En este modo de entender la política radica el problema. Entender la política
como un mero intercambio entre oferentes y demandantes tiene muchas
limitaciones, pero nos gustaría señalar las dos más gruesas: por un lado se
considera un discurso político a partir de su propia literalidad, se lo presupone
unívoco y que, por lo tanto, llega a los votantes de manera más o menos lineal.

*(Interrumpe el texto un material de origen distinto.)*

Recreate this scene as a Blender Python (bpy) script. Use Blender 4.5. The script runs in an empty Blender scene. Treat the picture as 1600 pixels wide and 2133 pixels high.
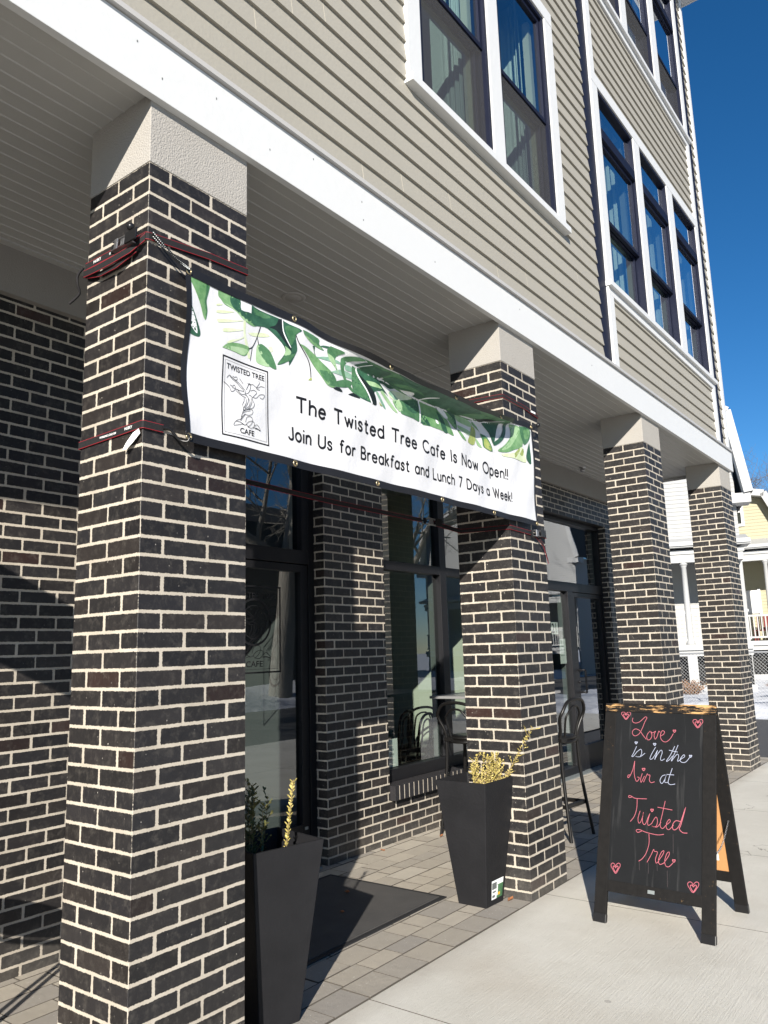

Y por el otro, piensa que la ciudadanía constituye un agregado de individuos
con demandas que un político debe reconocer y construir su oferta electoral en
función de ello. No. La política no es una transacción. No es el juego entre
grandes estrategas demagogos (y cínicos) y ciudadanos que saben qué necesitan y
buscan en la política un medio de satisfacerlo. Los discursos políticos no
viajan en su literalidad y son receptados unívocamente por los ciudadanos, ni
tampoco los ciudadanos participan de una contienda electoral como si fueran a
un shopping a comprar algo que saben que necesitan. En este sentido, cabría
preguntarse ¿un discurso que ubica la xenofobia como la posibilidad de
reconstruir aquel viejo sueño americano -mito que justifica muchas veces a los
latinos a migrar hacia el país del norte- no hace verosímil su paradójica
fuerza de interpelación a los inmigrantes? ¿O acaso esos millones de
norteamericanos que han perdido su empleo y/o han visto notablemente
deteriorado la calidad de su trabajo -y que han recibido sistemáticamente de
sus dirigentes como única respuesta que se trata de una natural e inevitable
desindustrialización consecuencia de la globalización neoliberal- no tienen
razones para sentirse conmovidos por el discurso de un outsiders que rompe
(brutalmente) con la monotonía de un sistema político, de la cual por cierto su
competidora parecer ser la condensación más acabada?
En fin, hay algo bueno de estas expresiones grotescas
de la política primermundista es que nos sacan del lugar de confort y nos
exige, una vez más, (re)pensar la política.